start GIVEN DATA

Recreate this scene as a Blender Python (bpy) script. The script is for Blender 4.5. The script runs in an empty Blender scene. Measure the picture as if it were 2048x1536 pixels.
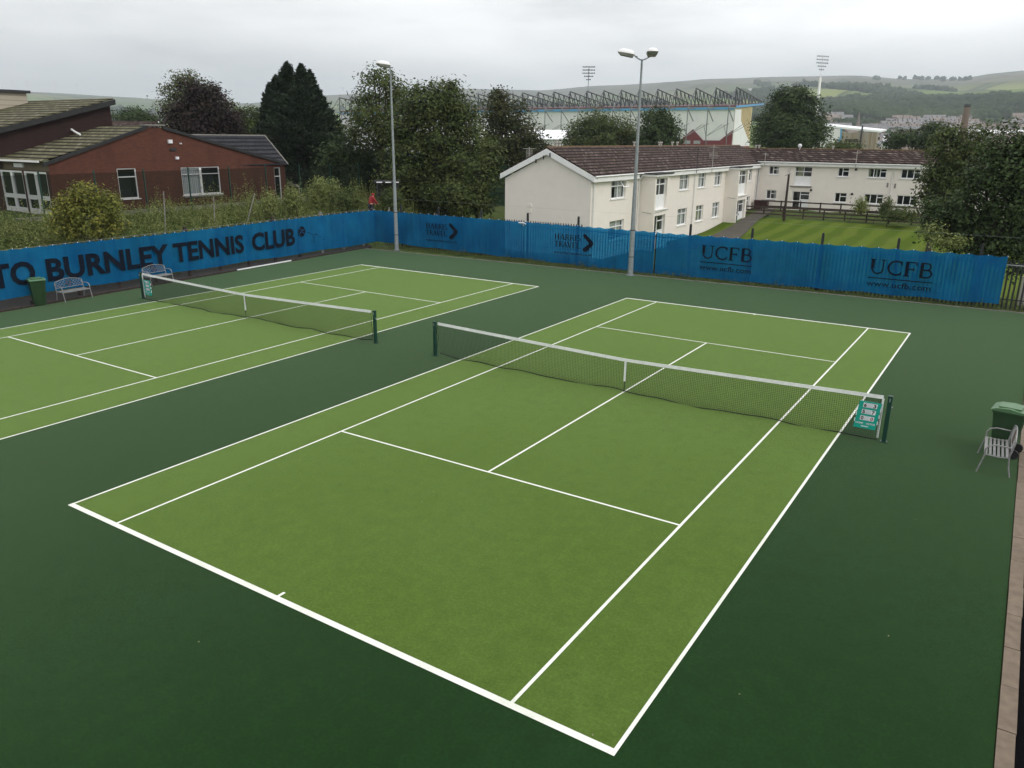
import bpy, bmesh, math, random
import numpy as np
from mathutils import Vector, Matrix, Quaternion
random.seed(7)
RNG = np.random.RandomState(11)
SC = bpy.context.scene
COL = SC.collection
R = math.radians

# ---------------------------------------------------------------- camera model
CV = [8.29037, -18.34825, 6.44516, -0.57373, 0.30429, 0.00904, 1565.618]
def cam_axes():
    y, p, r = CV[3:6]
    cy, sy, cp, sp = math.cos(y), math.sin(y), math.cos(p), math.sin(p)
    f = Vector((sy*cp, cy*cp, -sp)); rt = Vector((cy, -sy, 0)); up = rt.cross(f)
    cr, sr = math.cos(r), math.sin(r)
    return cr*rt+sr*up, -sr*rt+cr*up, f
AX, AY, AF = cam_axes()
CP = Vector(CV[:3])
def ray(u, v):
    return AX*((u-1024)/CV[6]) + AY*(-(v-768)/CV[6]) + AF
def at(u, v, z=0.0):
    d = ray(u, v); return CP + d*((z-CP.z)/d.z)
def onx(u, v, X):
    d = ray(u, v); return CP + d*((X-CP.x)/d.x)
def ony(u, v, Y):
    d = ray(u, v); return CP + d*((Y-CP.y)/d.y)
def far(u, v, D):
    d = ray(u, v); return CP + d*(D/math.hypot(d.x, d.y))

# ---------------------------------------------------------------- helpers
ORG = {}
def props(o, label=None, cat=None, group=None, kind=None):
    if label: o['label'] = label
    if cat: o['category'] = cat
    if group: o['group'] = group
    if kind: o['kind'] = kind
    return o
def thing(name, label, cat, loc=(0, 0, 0), group=None):
    o = bpy.data.objects.new(name, None); COL.objects.link(o)
    o.empty_display_size = 0.3
    o.location = loc; ORG[o.as_pointer()] = Vector(loc)
    return props(o, label, cat, group)
def copy_tree(o, parent=None):
    c = o.copy(); COL.objects.link(c)
    if parent: c.parent = parent
    for ch in o.children: copy_tree(ch, c)
    return c
def link_mesh(name, me, m, parent=None):
    o = bpy.data.objects.new(name, me); COL.objects.link(o)
    if m is not None and not me.materials:
        for k in (m if isinstance(m, (list, tuple)) else [m]): me.materials.append(k)
    org = Vector((0, 0, 0))
    if parent is not None:
        o.parent = parent; org = ORG.get(parent.as_pointer(), org)
    ORG[o.as_pointer()] = org
    return o, org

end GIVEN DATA

WHAT THE TASK ASKS
Each line of the data should be quoted exactly, with pictures left out.

THE SOLUTION
Recreate this scene as a Blender Python (bpy) script. The script is for Blender 4.5. The script runs in an empty Blender scene. Measure the picture as if it were 2048x1536 pixels.
import bpy, bmesh, math, random
import numpy as np
from mathutils import Vector, Matrix, Quaternion
random.seed(7)
RNG = np.random.RandomState(11)
SC = bpy.context.scene
COL = SC.collection
R = math.radians

# ---------------------------------------------------------------- camera model
CV = [8.29037, -18.34825, 6.44516, -0.57373, 0.30429, 0.00904, 1565.618]
def cam_axes():
    y, p, r = CV[3:6]
    cy, sy, cp, sp = math.cos(y), math.sin(y), math.cos(p), math.sin(p)
    f = Vector((sy*cp, cy*cp, -sp)); rt = Vector((cy, -sy, 0)); up = rt.cross(f)
    cr, sr = math.cos(r), math.sin(r)
    return cr*rt+sr*up, -sr*rt+cr*up, f
AX, AY, AF = cam_axes()
CP = Vector(CV[:3])
def ray(u, v):
    return AX*((u-1024)/CV[6]) + AY*(-(v-768)/CV[6]) + AF
def at(u, v, z=0.0):
    d = ray(u, v); return CP + d*((z-CP.z)/d.z)
def onx(u, v, X):
    d = ray(u, v); return CP + d*((X-CP.x)/d.x)
def ony(u, v, Y):
    d = ray(u, v); return CP + d*((Y-CP.y)/d.y)
def far(u, v, D):
    d = ray(u, v); return CP + d*(D/math.hypot(d.x, d.y))

# ---------------------------------------------------------------- helpers
ORG = {}
def props(o, label=None, cat=None, group=None, kind=None):
    if label: o['label'] = label
    if cat: o['category'] = cat
    if group: o['group'] = group
    if kind: o['kind'] = kind
    return o
def thing(name, label, cat, loc=(0, 0, 0), group=None):
    o = bpy.data.objects.new(name, None); COL.objects.link(o)
    o.empty_display_size = 0.3
    o.location = loc; ORG[o.as_pointer()] = Vector(loc)
    return props(o, label, cat, group)
def copy_tree(o, parent=None):
    c = o.copy(); COL.objects.link(c)
    if parent: c.parent = parent
    for ch in o.children: copy_tree(ch, c)
    return c
def link_mesh(name, me, m, parent=None):
    o = bpy.data.objects.new(name, me); COL.objects.link(o)
    if m is not None and not me.materials:
        for k in (m if isinstance(m, (list, tuple)) else [m]): me.materials.append(k)
    org = Vector((0, 0, 0))
    if parent is not None:
        o.parent = parent; org = ORG.get(parent.as_pointer(), org)
    ORG[o.as_pointer()] = org
    return o, org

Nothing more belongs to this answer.